The Relax software implements a semi analytic solver in the Fourier domain to simulation stress change and deformation in the lithosphere caused by earthquakes and other environmental changes. Recently, Rousset et al. (2012) used Relax to simulate coupled afterslip and viscoelastic flow following the 1999 Chi-Chi earthquake. In the webinar, we will explore how to use Relax to simulate Coulomb stress change, afterslip, and 3D viscoelastic model of postseismic deformation. We will learn how to setup the input files, and visualize the simulation. We will generate maps of surface displacement and stress with GMT and explore large data sets in 3D using Paraview. Through examples, we will see how Relax can be used for education and research. And most important of all: Relax!  




Bayesian Earthquake Modeling
Sarah Minson, Ph.D., US Geological Survey

This seminar will provide an introduction to Bayesian analysis and its advantages and disadvantages relative to traditional optimization approaches for solving geophysical inverse problems. Bayesian methods have particular value for solving ill-posed inverse problems for two reasons. First, under-determined inverse problems by definition have more than one solution. The solution to the Bayesian inverse problem is the probability density function which describes the ensemble of all possible models which are consistent with the observed data and any constraints imposed on the model. This is a much more informative solution than computing one solution to the inverse problem via traditional optimization. Second, Bayesian inverse solutions may be obtained without evaluating the inverse of the design matrix, so that no matter how ill-posed the inverse problem is, regularization is never required (although it can be used if desired).

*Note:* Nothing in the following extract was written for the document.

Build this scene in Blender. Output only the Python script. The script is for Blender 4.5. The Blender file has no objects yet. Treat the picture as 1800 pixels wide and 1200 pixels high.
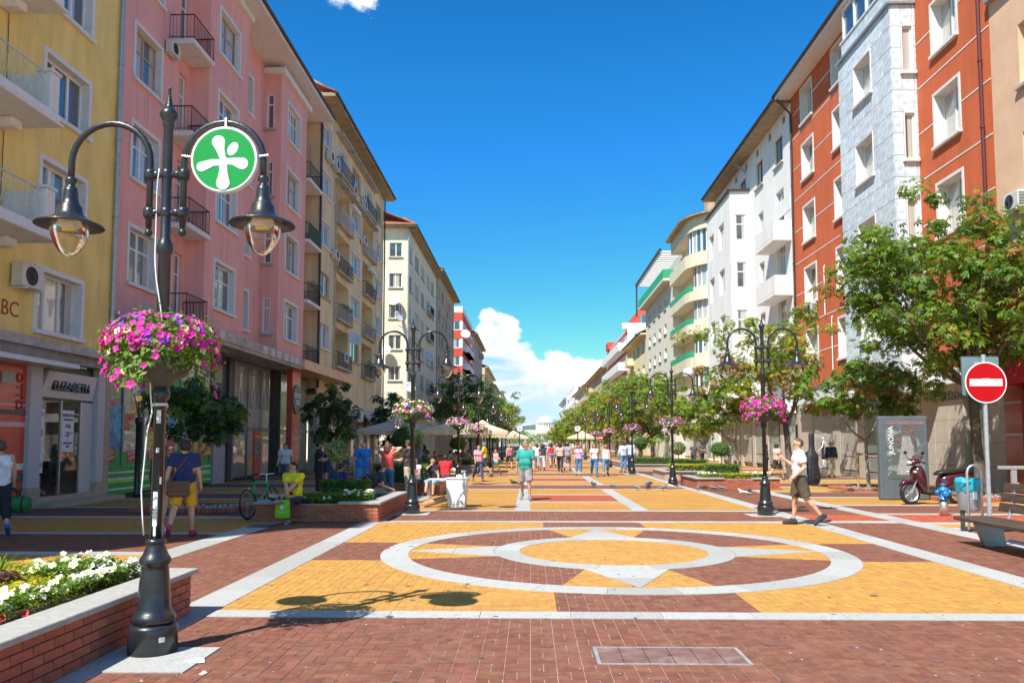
import bpy, bmesh, math, random
import numpy as np
from mathutils import Vector, Matrix
R = math.radians
random.seed(7); np.random.seed(7)
SC = bpy.context.scene
COL = SC.collection

# ---------------------------------------------------------------- camera
cam = bpy.data.cameras.new('camera')
cam.sensor_width = 36.0; cam.lens = 28.0; cam.shift_y = 80.0 / 1800.0
cam.clip_start = 0.05; cam.clip_end = 6000
cam_o = bpy.data.objects.new('camera', cam); COL.objects.link(cam_o)
cam_o.location = (0, 0, 1.7); cam_o.rotation_euler = (R(94.0), 0, R(1.3))
SC.camera = cam_o

# ---------------------------------------------------------------- sun, sky, exposure
SUN_EL = R(53.7)
TO_SUN = Vector((-0.548 * math.cos(SUN_EL), -0.836 * math.cos(SUN_EL), math.sin(SUN_EL))).normalized()
sun = bpy.data.lights.new('sun', 'SUN'); sun.energy = 2.75; sun.angle = R(0.53); sun.color = (1.0, 0.955, 0.88)
sun_o = bpy.data.objects.new('sun', sun); COL.objects.link(sun_o)
sun_o.rotation_euler = TO_SUN.to_track_quat('Z', 'Y').to_euler()
SC.view_settings.view_transform = 'Standard'; SC.view_settings.look = 'None'
SC.view_settings.gamma = 1.0; SC.view_settings.use_curve_mapping = False
SC.view_settings.exposure = 1.48

world = bpy.data.worlds.new('World'); SC.world = world; world.use_nodes = True
wn = world.node_tree; wn.nodes.clear()
def nd(t, kind, **kw):
    n = t.nodes.new(kind)
    for k, v in kw.items():
        if k[0] == '_': n.inputs[k[1:]].default_value = v
        else: setattr(n, k, v)
    return n
def math_(t, op, a, b=None, c=None, clamp=False):
    n = t.nodes.new('ShaderNodeMath'); n.operation = op; n.use_clamp = clamp
    for i, v in enumerate((a, b, c)):
        if v is None: continue
        if hasattr(v, 'node'): t.links.new(v, n.inputs[i])
        else: n.inputs[i].default_value = v
    return n.outputs[0]
def mixc(t, f, a, b, mode='MIX'):
    n = t.nodes.new('ShaderNodeMix'); n.data_type = 'RGBA'; n.blend_type = mode; n.clamp_factor = True
    for i, v in ((0, f), (6, a), (7, b)):
        if hasattr(v, 'node'): t.links.new(v, n.inputs[i])
        elif i == 0: n.inputs[0].default_value = v
        else: n.inputs[i].default_value = (*v, 1) if len(v) == 3 else v
    return n.outputs[2]
def ramp(t, f, lo, hi):
    n = t.nodes.new('ShaderNodeMapRange'); n.clamp = True; n.interpolation_type = 'SMOOTHSTEP'
    t.links.new(f, n.inputs[0])
    for i, v in ((1, lo), (2, hi)):
        if hasattr(v, 'node'): t.links.new(v, n.inputs[i])
        else: n.inputs[i].default_value = v
    return n.outputs[0]

sky = nd(wn, 'ShaderNodeTexSky', sky_type='NISHITA', sun_disc=False)
sky.sun_elevation = SUN_EL; sky.sun_rotation = math.atan2(TO_SUN.x, TO_SUN.y)
sky.air_density = 1.0; sky.dust_density = 0.35; sky.ozone_density = 2.2
tc = nd(wn, 'ShaderNodeTexCoord'); dirv = tc.outputs['Generated']
sep = nd(wn, 'ShaderNodeSeparateXYZ'); wn.links.new(dirv, sep.inputs[0])
az = math_(wn, 'ARCTAN2', sep.outputs[0], sep.outputs[1])
el = math_(wn, 'ARCSINE', sep.outputs[2])
hs = nd(wn, 'ShaderNodeHueSaturation', _Hue=0.495, _Saturation=1.25, _Value=1.0)
wn.links.new(sky.outputs[0], hs.inputs['Color'])
sc3 = nd(wn, 'ShaderNodeSeparateColor'); wn.links.new(hs.outputs[0], sc3.inputs[0])
def tone(ch, g, k): return math_(wn, 'MULTIPLY', math_(wn, 'POWER', sc3.outputs[ch], g), k)
haze_f = nd(wn, 'ShaderNodeMapRange', clamp=True); wn.links.new(el, haze_f.inputs[0])
for i_, v_ in ((1, .04), (2, .42), (3, .60), (4, 1.0)): haze_f.inputs[i_].default_value = v_
hz = haze_f.outputs[0]
cG = math_(wn, 'MULTIPLY', tone(1, 1.40, .345), hz); cR = math_(wn, 'MINIMUM', math_(wn, 'MULTIPLY', tone(0, 1.75, .15), hz), cG); cB = math_(wn, 'MAXIMUM', math_(wn, 'MINIMUM', tone(2, 1.40, .36), 2.65), cG)
cc3 = nd(wn, 'ShaderNodeCombineColor')
for i_, c_ in enumerate((cR, cG, cB)): wn.links.new(c_, cc3.inputs[i_])
skc = cc3.outputs[0]
def wnoise(scale, detail, rough, sy=1.0, off=0.0, d=0.0):
    cb = nd(wn, 'ShaderNodeCombineXYZ')
    wn.links.new(math_(wn, 'ADD', az, off), cb.inputs[0]); wn.links.new(math_(wn, 'MULTIPLY', el, sy), cb.inputs[1])
    n = nd(wn, 'ShaderNodeTexNoise', _Scale=scale, _Detail=detail, _Roughness=rough, _Distortion=d)
    wn.links.new(cb.outputs[0], n.inputs['Vector']); return n.outputs[0]
# cumulus bank low over the horizon all the way round: tops rise and fall with a slow noise
prof = wnoise(5.5, 2.0, 0.5, 0.0, 3.42)
def cloud_bump(a, w, h):
    d = math_(wn, 'DIVIDE', math_(wn, 'SUBTRACT', az, a), w)
    g = math_(wn, 'POWER', 2.718, math_(wn, 'MULTIPLY', math_(wn, 'MULTIPLY', d, d), -1.0))
    return math_(wn, 'MULTIPLY', g, h)
top = math_(wn, 'ADD', math_(wn, 'MULTIPLY_ADD', prof, 0.06, 0.040), math_(wn, 'ADD', cloud_bump(-0.048, 0.042, 0.095), cloud_bump(0.06, 0.07, 0.05)))
puff = wnoise(15.0, 6.0, 0.60, 1.25, 1.7, 0.25)
puff2 = wnoise(8.0, 3.0, 0.5, 1.3, 9.1)
edge = math_(wn, 'ADD', math_(wn, 'SUBTRACT', top, el), math_(wn, 'MULTIPLY', math_(wn, 'SUBTRACT', math_(wn, 'MULTIPLY_ADD', puff2, 0.6, math_(wn, 'MULTIPLY', puff, 0.8)), 0.70), 0.16))
bank = ramp(wn, edge, 0.0, 0.013)
depth = ramp(wn, edge, 0.018, 0.075)
# grey-blue body below the sunlit heads, loosely streaked
streak = wnoise(7.0, 4.0, 0.58, 4.2, 5.3, 0.5)
sh = math_(wn, 'MULTIPLY', depth, math_(wn, 'MULTIPLY_ADD', ramp(wn, streak, 0.66, 0.34), 0.72, 0.28))
cl_w = mixc(wn, math_(wn, 'MULTIPLY', ramp(wn, puff, .56, .40), ramp(wn, edge, .012, .04)), (3.5, 3.55, 3.6), (2.25, 2.6, 2.85))
cl_col = mixc(wn, sh, cl_w, (1.3, 2.0, 2.6))
veil = math_(wn, 'MULTIPLY', bank, math_(wn, 'SUBTRACT', 1.0, math_(wn, 'MULTIPLY', math_(wn, 'MULTIPLY', depth, ramp(wn, streak, 0.58, 0.32)), 0.62)))
# scattered small high clouds
d1 = math_(wn, 'DIVIDE', math_(wn, 'ADD', az, 0.222), 0.062); d2 = math_(wn, 'DIVIDE', math_(wn, 'SUBTRACT', el, 0.520), 0.030)
blob = math_(wn, 'POWER', 2.718, math_(wn, 'MULTIPLY', math_(wn, 'ADD', math_(wn, 'MULTIPLY', d1, d1), math_(wn, 'MULTIPLY', d2, d2)), -1.0))
wisp = math_(wn, 'ADD', math_(wn, 'MULTIPLY', blob, 0.42), math_(wn, 'MULTIPLY', wnoise(21.0, 5.0, 0.62, 1.5, 2.2, 0.3), 0.8))
hi = ramp(wn, wisp, 0.66, 0.86)
c1 = mixc(wn, veil, skc, cl_col)
c2 = mixc(wn, math_(wn, 'MULTIPLY', hi, 0.9), c1, (4.0, 4.2, 4.3))
bg = nd(wn, 'ShaderNodeBackground', _Strength=0.125)
wn.links.new(c2, bg.inputs[0])
wo = nd(wn, 'ShaderNodeOutputWorld'); wn.links.new(bg.outputs[0], wo.inputs[0])

# ---------------------------------------------------------------- materials
MATS = {}
def mat(name, col, rough=0.7, var=0.12, scale=6.0, bump=0.0, bscale=40.0, metal=0.0, spec=0.5, coat=0.0, dirt=0.0, dcol=(.12, .1, .08), stretch=None, streak=0.0, objvar=0.0, trans=0.0, rnd=False):
    if name in MATS: return MATS[name]
    m = bpy.data.materials.new(name); m.use_nodes = True; t = m.node_tree
    p = t.nodes['Principled BSDF']; MATS[name] = m
    p.inputs['Roughness'].default_value = rough; p.inputs['Metallic'].default_value = metal
    p.inputs['Specular IOR Level'].default_value = spec; p.inputs['Coat Weight'].default_value = coat
    p.inputs['Coat Roughness'].default_value = 0.08
    tcn = nd(t, 'ShaderNodeTexCoord'); vec = tcn.outputs['Object']
    if stretch:
        mp = nd(t, 'ShaderNodeMapping'); mp.inputs['Scale'].default_value = stretch
        t.links.new(vec, mp.inputs[0]); vec = mp.outputs[0]
    n = nd(t, 'ShaderNodeTexNoise', _Scale=scale, _Detail=5.0, _Roughness=0.6); t.links.new(vec, n.inputs['Vector'])
    f = ramp(t, n.outputs[0], 0.3, 0.7)
    a = [max(0, c * (1 - var)) for c in col]; b = [min(1, c * (1 + var)) for c in col]
    c = mixc(t, f, a, b)
    if objvar or rnd:
        oi = nd(t, 'ShaderNodeObjectInfo'); r = oi.outputs['Random']
        if rnd:
            at = nd(t, 'ShaderNodeAttribute', attribute_name='rnd')
            r = math_(t, 'FRACT', math_(t, 'ADD', r, at.outputs['Fac']))
        v = math_(t, 'MULTIPLY_ADD', r, 2 * (objvar or .15), 1 - (objvar or .15))
        h = nd(t, 'ShaderNodeHueSaturation'); t.links.new(c, h.inputs['Color']); t.links.new(v, h.inputs['Value'])
        h.inputs['Hue'].default_value = 0.5
        t.links.new(math_(t, 'MULTIPLY_ADD', math_(t, 'FRACT', math_(t, 'MULTIPLY', r, 7.31)), 0.016, 0.492), h.inputs['Hue'])
        c = h.outputs[0]
    if dirt:
        n2 = nd(t, 'ShaderNodeTexNoise', _Scale=scale * 0.23, _Detail=8.0, _Roughness=0.68); t.links.new(vec, n2.inputs['Vector'])
        c = mixc(t, math_(t, 'MULTIPLY', ramp(t, n2.outputs[0], 0.5, 0.72), dirt), c, dcol)
    if streak:   # rain streaks and patches on old render
        mp2 = nd(t, 'ShaderNodeMapping'); mp2.inputs['Scale'].default_value = (1, 1, .07); t.links.new(tcn.outputs['Object'], mp2.inputs[0])
        n4 = nd(t, 'ShaderNodeTexNoise', _Scale=3.2, _Detail=6.0, _Roughness=.65); t.links.new(mp2.outputs[0], n4.inputs['Vector'])
        n5 = nd(t, 'ShaderNodeTexNoise', _Scale=.35, _Detail=3.0); t.links.new(tcn.outputs['Object'], n5.inputs['Vector'])
        c = mixc(t, math_(t, 'MULTIPLY', math_(t, 'MULTIPLY', ramp(t, n4.outputs[0], .48, .72), ramp(t, n5.outputs[0], .35, .65)), streak), c, [v * .55 for v in col])
    t.links.new(c, p.inputs['Base Color'])
    if bump:
        n3 = nd(t, 'ShaderNodeTexNoise', _Scale=bscale, _Detail=4.0, _Roughness=0.6); t.links.new(vec, n3.inputs['Vector'])
        bn = nd(t, 'ShaderNodeBump', _Strength=min(1, bump), _Distance=0.02); t.links.new(n3.outputs[0], bn.inputs['Height'])
        t.links.new(bn.outputs[0], p.inputs['Normal'])
    if trans:   # thin leaf: light passes through
        tr = nd(t, 'ShaderNodeBsdfTranslucent'); t.links.new(mixc(t, 0.5, c, (col[0] * 1.9, col[1] * 1.8, col[2] * .5)), tr.inputs[0])
        mx = nd(t, 'ShaderNodeMixShader', _Fac=trans); t.links.new(p.outputs[0], mx.inputs[1]); t.links.new(tr.outputs[0], mx.inputs[2])
        t.links.new(mx.outputs[0], t.nodes['Material Output'].inputs[0])
    return m
def thin_glass(name, tint=(1, 1, 1), refl=1.0):
    if name in MATS: return MATS[name]
    m = bpy.data.materials.new(name); m.use_nodes = True; t = m.node_tree; t.nodes.clear(); MATS[name] = m
    g = nd(t, 'ShaderNodeBsdfGlossy', _Roughness=0.02); tr = nd(t, 'ShaderNodeBsdfTransparent'); tr.inputs[0].default_value = (*tint, 1)
    fr = nd(t, 'ShaderNodeFresnel', _IOR=1.5); mx = nd(t, 'ShaderNodeMixShader')
    t.links.new(math_(t, 'MULTIPLY_ADD', fr.outputs[0], 1.3 * refl, 0.03, True), mx.inputs[0])
    t.links.new(tr.outputs[0], mx.inputs[1]); t.links.new(g.outputs[0], mx.inputs[2])
    o = nd(t, 'ShaderNodeOutputMaterial'); t.links.new(mx.outputs[0], o.inputs[0]); return m
def window_glass(name, base=(.035, .05, .065), curtain=(.62, .60, .55), amount=0.5, spec=0.9):
    """opaque pane: dark room or pale curtains (chosen per pane) under a mirror-like coat"""
    if name in MATS: return MATS[name]
    m = bpy.data.materials.new(name); m.use_nodes = True; t = m.node_tree; p = t.nodes['Principled BSDF']; MATS[name] = m
    oi = nd(t, 'ShaderNodeObjectInfo'); tcn = nd(t, 'ShaderNodeTexCoord')
    sp = nd(t, 'ShaderNodeSeparateXYZ'); t.links.new(tcn.outputs['Object'], sp.inputs[0])
    w = nd(t, 'ShaderNodeTexNoise', noise_dimensions='1D', _Scale=9.0, _Detail=2.0)
    t.links.new(math_(t, 'ADD', sp.outputs[0], math_(t, 'MULTIPLY', oi.outputs['Random'], 37.0)), w.inputs['W'])
    fold = mixc(t, w.outputs[0], [c * .45 for c in curtain], curtain)  # shade of the curtain folds painted into the pane colour as darker stripes
    w2 = nd(t, 'ShaderNodeTexNoise', noise_dimensions='1D', _Scale=1.6, _Detail=0.0)
    t.links.new(math_(t, 'ADD', sp.outputs[0], math_(t, 'MULTIPLY', oi.outputs['Random'], 91.0)), w2.inputs['W'])
    f = ramp(t, w2.outputs[0], 0.62 - 0.28 * amount, 0.66 - 0.28 * amount)
    t.links.new(mixc(t, f, base, fold), p.inputs['Base Color'])
    p.inputs['Roughness'].default_value = 0.35; p.inputs['Coat Weight'].default_value = 1.0; p.inputs['Coat Roughness'].default_value = 0.015
    p.inputs['Coat IOR'].default_value = 1.9; p.inputs['Specular IOR Level'].default_value = spec
    n = nd(t, 'ShaderNodeTexNoise', _Scale=0.8, _Detail=1.0); t.links.new(tcn.outputs['Object'], n.inputs['Vector'])
    bn = nd(t, 'ShaderNodeBump', _Strength=0.06, _Distance=0.1); t.links.new(n.outputs[0], bn.inputs['Height']); t.links.new(bn.outputs[0], p.inputs['Coat Normal'])
    return m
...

Demonstrations of how to apply Bayesian methods to real geophysical problems will be given. Although these examples will be drawn primarily from earthquake source modeling, the methods and tools presented are completely generic and applicable to a wide array of geophysical inverse problems, and the discussion will be broadly directed to the modeling community. Two end-member Bayesian approaches will be discussed. One is the completely generalized approach in which any desired cost function and a priori constraints can be used to fit the data. In practice, this often requires that the solution be computed via Monte Carlo simulation, which can have extreme computational expense for large numbers of free parameters. (Monte Carlo sampling strategies will be discussed as well.) The second approach is to choose the cost function and prior constraints carefully so as to obtain an analytical solution to the inverse problem. The cost of computing the solution becomes trivial but, depending on the physical system being modeled, some compromise in the inversion design may be required to keep the solution analytical. 
Please note that the first 15 sec has no audio due to recording errors.

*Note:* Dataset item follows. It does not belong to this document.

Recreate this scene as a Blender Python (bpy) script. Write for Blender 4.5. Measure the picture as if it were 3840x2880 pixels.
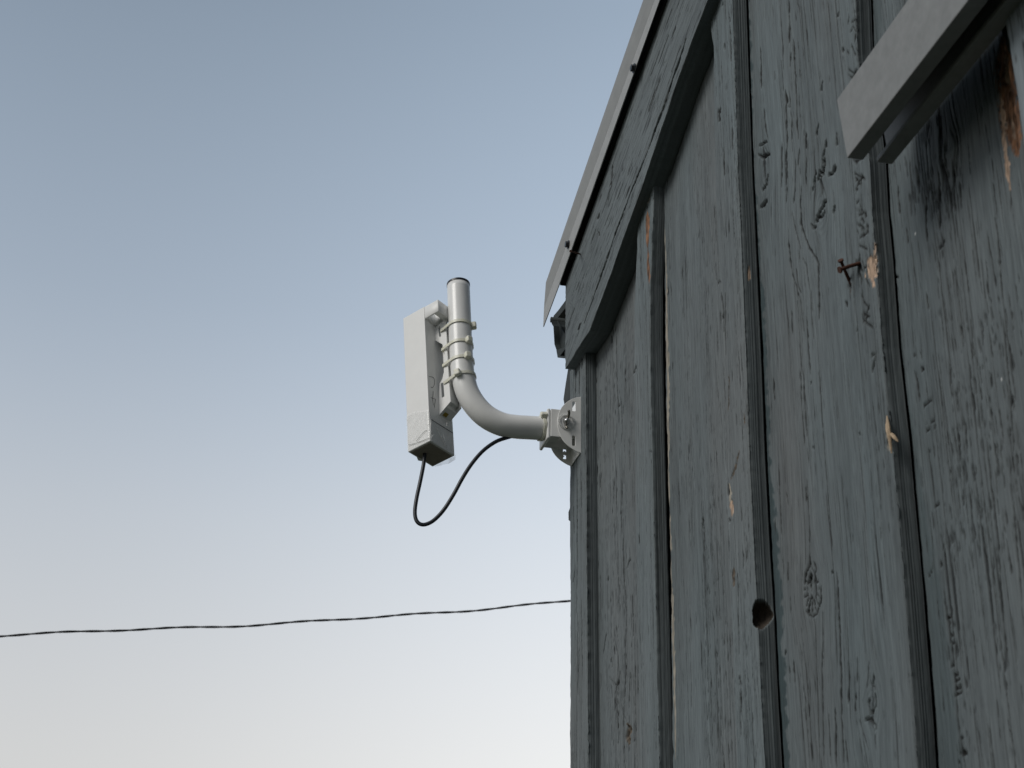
import bpy, bmesh, math, random
import numpy as np
from mathutils import Vector, Matrix
R = math.radians
scene = bpy.context.scene
for o in list(bpy.data.objects): bpy.data.objects.remove(o)
COL = scene.collection

# ------------------------------------------------------------------ camera
F = 5780.0                                     # focal length in px of the 3840 px wide photograph
_up = np.array([230, 12500., F]); _up /= np.linalg.norm(_up)
_y = np.array([-1423., -(F*F+230*-1423.)/12500, F]); _y /= np.linalg.norm(_y)
_x = -np.cross(_y, _up)
if _x[0] < 0: _x = -_x
MW = np.array([_x, _y, _up])                   # rows: world X (into shed), Y (along gable, away), Z in camera (right, up, fwd)
CAM = np.array([0, 0, 1.6])
cam_d = bpy.data.cameras.new('camera'); cam = bpy.data.objects.new('camera', cam_d); COL.objects.link(cam)
cr, cu, cf = MW[:, 0], MW[:, 1], MW[:, 2]
cam.matrix_world = Matrix(((cr[0], cu[0], -cf[0], CAM[0]), (cr[1], cu[1], -cf[1], CAM[1]), (cr[2], cu[2], -cf[2], CAM[2]), (0, 0, 0, 1)))
cam_d.sensor_width = 36; cam_d.lens = 36*F/3840; cam_d.clip_start = .05; cam_d.clip_end = 4000
cam_d.dof.use_dof = True; cam_d.dof.focus_distance = 2.75; cam_d.dof.aperture_fstop = 16
scene.camera = cam

# ------------------------------------------------------------------ sky, sun, exposure
SUN_EL, SUN_AZ = R(40), math.atan2(-1, -.40)   # azimuth from +Y towards +X
w = bpy.data.worlds.new('World'); scene.world = w; w.use_nodes = True
nt = w.node_tree; nt.nodes.clear()
out = nt.nodes.new('ShaderNodeOutputWorld'); bg = nt.nodes.new('ShaderNodeBackground')
sky = nt.nodes.new('ShaderNodeTexSky'); sky.sky_type = 'NISHITA'; sky.sun_disc = False
sky.sun_elevation = SUN_EL; sky.sun_rotation = SUN_AZ
sky.altitude = 0; sky.air_density = 1.0; sky.dust_density = 2.0; sky.ozone_density = 1.0
bg.inputs[1].default_value = .1
# dusk haze: the clear-sky model is blended with a pale, warm-to-blue gradient over elevation
geo = nt.nodes.new('ShaderNodeTexCoord'); sep = nt.nodes.new('ShaderNodeSeparateXYZ'); nt.links.new(geo.outputs['Generated'], sep.inputs[0])
rmp = nt.nodes.new('ShaderNodeValToRGB'); nt.links.new(sep.outputs['Z'], rmp.inputs[0]); cr_ = rmp.color_ramp; cr_.interpolation = 'B_SPLINE'
for k_, (p_, c_) in enumerate([(0., (.74, .72, .67)), (.17, (.73, .715, .69)), (.33, (.56, .605, .655)), (.457, (.375, .45, .545)), (.62, (.262, .326, .402)), (1., (.13, .18, .25))]):
    e_ = cr_.elements[k_] if k_ < 2 else cr_.elements.new(p_)
    e_.position = p_; e_.color = (*c_, 1)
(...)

Stellar Scalable Pseudospectral Methods and the Geodynamo
Nick Featherstone, Ph.D., CU Boulder

This webinar will begin with a brief overview of recent efforts to model convection and dynamos in the Sun and other stars. Such models (massive stars in particular) share many fundamental aspects in common with geodynamo models. Until recently, stellar dynamo studies that employed pseudospectral methods involving spherical harmonics also faced the same fundamental challenge as geodynamo models; scalability. After describing how this obstacle has been overcome within the last year for the Anelastic Spherical Harmonic code, I will present the essential elements of a scalable pseudo-spectral framework (based on MPI) that CIG is now assembling into a community dynamo model. I will conclude with some thoughts on how this framework may be extended to incorporate GPUs and/or a hybrid OpenMP/MPI approach.